On se dit toujours qu’on ne vivra pas assez longtemps pour voir ça. Et que si ça finit par arriver, on n’aura plus les moyens de vivre ici.

Bonnie Shedrick, résidante de Saint-Georges-de-Clarenceville

En additionnant l’achat d’eau potable et les vidanges de sa fosse septique scellée, elle peut débourser plus de 2500 $ par année.

Pour Karl Loyer, le manque d’eau potable étouffe le village : « On ne peut même pas avoir un dépanneur ici », dénonce-t-il.

Se faire entendre dans la sphère politique

Pour tenter de faire bouger les choses, le maire de la municipalité a joint la députée d’Iberville, Claire Samson, ainsi que la ministre du MAMH, Andrée Laforest.
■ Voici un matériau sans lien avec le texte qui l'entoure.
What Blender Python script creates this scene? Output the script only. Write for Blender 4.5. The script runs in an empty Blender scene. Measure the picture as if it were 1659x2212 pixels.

Il a même écrit au premier ministre du Québec, François Legault.

Le 7 juillet, il a reçu un retour du MAMH par courriel, lui indiquant que le coût maximal admissible du projet était évalué, comme en 2015, « à 6 876 000 $ ». Le MAMH demande à la municipalité des justificatifs additionnels pour expliquer la nécessité du nouveau tracé, notamment des analyses d’eau plus récentes.

C’est inacceptable qu’en 2021, il y ait des municipalités qui n’ont pas encore d’eau courante et des infrastructures qui tiennent. Alors, on va suivre ça de près.

Claire Samson, députée d’Iberville, en entrevue avec La Presse le 8 juillet

Il y a 81 municipalités au Québec qui souhaitent une remise aux normes au chapitre des infrastructures liées à l’eau potable, selon Jacques Demers, président de la Fédération québécoise des municipalités.

Lueur d’espoir : la ministre Andrée Laforest a annoncé, le 5 juillet, la bonification d’un programme visant à permettre aux municipalités de la province de financer des travaux d’infrastructure municipale. L’enveloppe est maintenant de 4,4 milliards de dollars.